* Begin *

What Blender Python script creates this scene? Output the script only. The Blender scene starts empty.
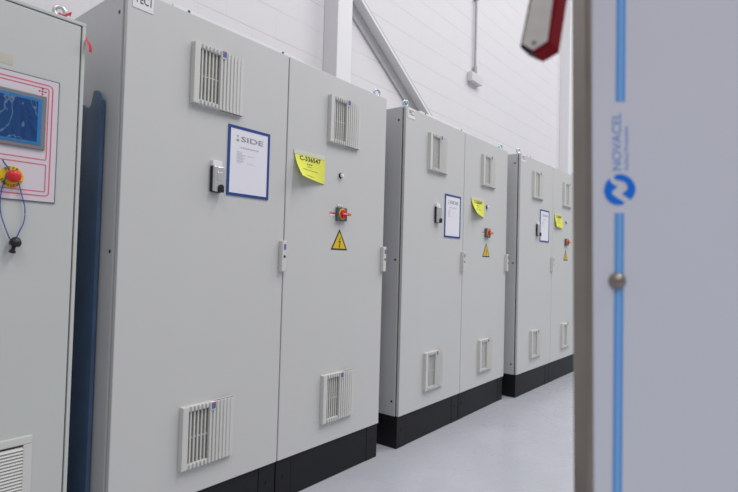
import bpy, bmesh, math, random
from mathutils import Vector, Matrix
random.seed(7)
S = bpy.context.scene
COL = S.collection
PI = math.pi

# ------------------------------------------------------------------ materials
def mat(name, col, rough=.5, metal=0., spec=.5, bump=0., bscale=400., var=0., vscale=3., coat=0., trans=0., ior=1.45, alpha=1.):
    m = bpy.data.materials.new(name); m.use_nodes = True
    nt = m.node_tree; b = nt.nodes['Principled BSDF']
    b.inputs['Base Color'].default_value = (*col, 1); b.inputs['Roughness'].default_value = rough
    b.inputs['Metallic'].default_value = metal; b.inputs['Specular IOR Level'].default_value = spec
    b.inputs['Coat Weight'].default_value = coat
    b.inputs['Transmission Weight'].default_value = trans; b.inputs['IOR'].default_value = ior
    b.inputs['Alpha'].default_value = alpha
    if bump or var:
        tc = nt.nodes.new('ShaderNodeTexCoord')
    if var:
        n = nt.nodes.new('ShaderNodeTexNoise'); n.inputs['Scale'].default_value = vscale; n.inputs['Detail'].default_value = 4
        nt.links.new(tc.outputs['Object'], n.inputs['Vector'])
        r = nt.nodes.new('ShaderNodeMapRange'); r.inputs[1].default_value = .3; r.inputs[2].default_value = .7
        r.inputs[3].default_value = 1 - var; r.inputs[4].default_value = 1 + var
        nt.links.new(n.outputs['Fac'], r.inputs[0])
        mx = nt.nodes.new('ShaderNodeVectorMath'); mx.operation = 'SCALE'; mx.inputs[0].default_value = col
        nt.links.new(r.outputs[0], mx.inputs['Scale']); nt.links.new(mx.outputs[0], b.inputs['Base Color'])
    if bump:
        n2 = nt.nodes.new('ShaderNodeTexNoise'); n2.inputs['Scale'].default_value = bscale
        nt.links.new(tc.outputs['Object'], n2.inputs['Vector'])
        bp = nt.nodes.new('ShaderNodeBump'); bp.inputs['Strength'].default_value = bump; bp.inputs['Distance'].default_value = .001
        nt.links.new(n2.outputs['Fac'], bp.inputs['Height']); nt.links.new(bp.outputs[0], b.inputs['Normal'])
    return m

M = {}
M['paint'] = mat('light_grey_powder_coat', (.585, .588, .585), .42, bump=.12, bscale=700, var=.012, vscale=2)
M['side'] = mat('light_grey_side_paint', (.575, .58, .59), .36, bump=.08, bscale=700, var=.012)
M['paint_b'] = mat('greenish_grey_powder_coat', (.545, .562, .55), .45, bump=.12, bscale=700, var=.012)
M['inner'] = mat('dark_seal', (.06, .06, .062), .8, var=.1)
M['black'] = mat('black_plinth_paint', (.0088, .0095, .0115), .5, spec=.35, bump=.2, bscale=500, var=.1)
M['plastic'] = mat('vent_plastic', (.62, .62, .60), .5, var=.015)
M['mesh'] = mat('vent_filter', (.19, .185, .165), .9, var=.2, vscale=80)
M['blackp'] = mat('black_plastic', (.014, .014, .016), .4, var=.1)
M['chrome'] = mat('satin_chrome', (.70, .70, .72), .32, metal=.75, var=.05)
M['zinc'] = mat('blue_zinc', (.55, .68, .78), .3, metal=.7, var=.1, vscale=30)
M['white'] = mat('white_label', (.78, .78, .80), .55, var=.01)
M['paper'] = mat('white_paper', (.78, .77, .84), .7, var=.01)
M['blue'] = mat('blue_frame', (.020, .062, .27), .4, var=.04)
M['yellow'] = mat('yellow_note', (.76, .77, .10), .75, var=.03)
M['tape'] = mat('tape_strip', (.66, .655, .56), .5, var=.03)
M['ink'] = mat('black_ink', (.035, .035, .04), .7, var=.05)
M['grey_ink'] = mat('grey_ink', (.32, .32, .36), .7, var=.05)
M['faint_ink'] = mat('faint_grey_ink', (.50, .50, .54), .7, var=.05)
M['olive_ink'] = mat('olive_ink', (.22, .23, .05), .7, var=.05)
M['sign_y'] = mat('sign_yellow', (.74, .50, .012), .45, var=.02)
M['red'] = mat('red_plastic', (.50, .028, .018), .38, var=.05)
M['redbtn'] = mat('red_button', (.66, .022, .025), .35, var=.05)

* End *

Output the material word for word, omitting its pictures.

# [Response]
What Blender Python script creates this scene? Output the script only. The Blender scene starts empty.
import bpy, bmesh, math, random
from mathutils import Vector, Matrix
random.seed(7)
S = bpy.context.scene
COL = S.collection
PI = math.pi

# ------------------------------------------------------------------ materials
def mat(name, col, rough=.5, metal=0., spec=.5, bump=0., bscale=400., var=0., vscale=3., coat=0., trans=0., ior=1.45, alpha=1.):
    m = bpy.data.materials.new(name); m.use_nodes = True
    nt = m.node_tree; b = nt.nodes['Principled BSDF']
    b.inputs['Base Color'].default_value = (*col, 1); b.inputs['Roughness'].default_value = rough
    b.inputs['Metallic'].default_value = metal; b.inputs['Specular IOR Level'].default_value = spec
    b.inputs['Coat Weight'].default_value = coat
    b.inputs['Transmission Weight'].default_value = trans; b.inputs['IOR'].default_value = ior
    b.inputs['Alpha'].default_value = alpha
    if bump or var:
        tc = nt.nodes.new('ShaderNodeTexCoord')
    if var:
        n = nt.nodes.new('ShaderNodeTexNoise'); n.inputs['Scale'].default_value = vscale; n.inputs['Detail'].default_value = 4
        nt.links.new(tc.outputs['Object'], n.inputs['Vector'])
        r = nt.nodes.new('ShaderNodeMapRange'); r.inputs[1].default_value = .3; r.inputs[2].default_value = .7
        r.inputs[3].default_value = 1 - var; r.inputs[4].default_value = 1 + var
        nt.links.new(n.outputs['Fac'], r.inputs[0])
        mx = nt.nodes.new('ShaderNodeVectorMath'); mx.operation = 'SCALE'; mx.inputs[0].default_value = col
        nt.links.new(r.outputs[0], mx.inputs['Scale']); nt.links.new(mx.outputs[0], b.inputs['Base Color'])
    if bump:
        n2 = nt.nodes.new('ShaderNodeTexNoise'); n2.inputs['Scale'].default_value = bscale
        nt.links.new(tc.outputs['Object'], n2.inputs['Vector'])
        bp = nt.nodes.new('ShaderNodeBump'); bp.inputs['Strength'].default_value = bump; bp.inputs['Distance'].default_value = .001
        nt.links.new(n2.outputs['Fac'], bp.inputs['Height']); nt.links.new(bp.outputs[0], b.inputs['Normal'])
    return m

M = {}
M['paint'] = mat('light_grey_powder_coat', (.585, .588, .585), .42, bump=.12, bscale=700, var=.012, vscale=2)
M['side'] = mat('light_grey_side_paint', (.575, .58, .59), .36, bump=.08, bscale=700, var=.012)
M['paint_b'] = mat('greenish_grey_powder_coat', (.545, .562, .55), .45, bump=.12, bscale=700, var=.012)
M['inner'] = mat('dark_seal', (.06, .06, .062), .8, var=.1)
M['black'] = mat('black_plinth_paint', (.0088, .0095, .0115), .5, spec=.35, bump=.2, bscale=500, var=.1)
M['plastic'] = mat('vent_plastic', (.62, .62, .60), .5, var=.015)
M['mesh'] = mat('vent_filter', (.19, .185, .165), .9, var=.2, vscale=80)
M['blackp'] = mat('black_plastic', (.014, .014, .016), .4, var=.1)
M['chrome'] = mat('satin_chrome', (.70, .70, .72), .32, metal=.75, var=.05)
M['zinc'] = mat('blue_zinc', (.55, .68, .78), .3, metal=.7, var=.1, vscale=30)
M['white'] = mat('white_label', (.78, .78, .80), .55, var=.01)
M['paper'] = mat('white_paper', (.78, .77, .84), .7, var=.01)
M['blue'] = mat('blue_frame', (.020, .062, .27), .4, var=.04)
M['yellow'] = mat('yellow_note', (.76, .77, .10), .75, var=.03)
M['tape'] = mat('tape_strip', (.66, .655, .56), .5, var=.03)
M['ink'] = mat('black_ink', (.035, .035, .04), .7, var=.05)
M['grey_ink'] = mat('grey_ink', (.32, .32, .36), .7, var=.05)
M['faint_ink'] = mat('faint_grey_ink', (.50, .50, .54), .7, var=.05)
M['olive_ink'] = mat('olive_ink', (.22, .23, .05), .7, var=.05)
M['sign_y'] = mat('sign_yellow', (.74, .50, .012), .45, var=.02)
M['red'] = mat('red_plastic', (.50, .028, .018), .38, var=.05)
M['redbtn'] = mat('red_button', (.66, .022, .025), .35, var=.05)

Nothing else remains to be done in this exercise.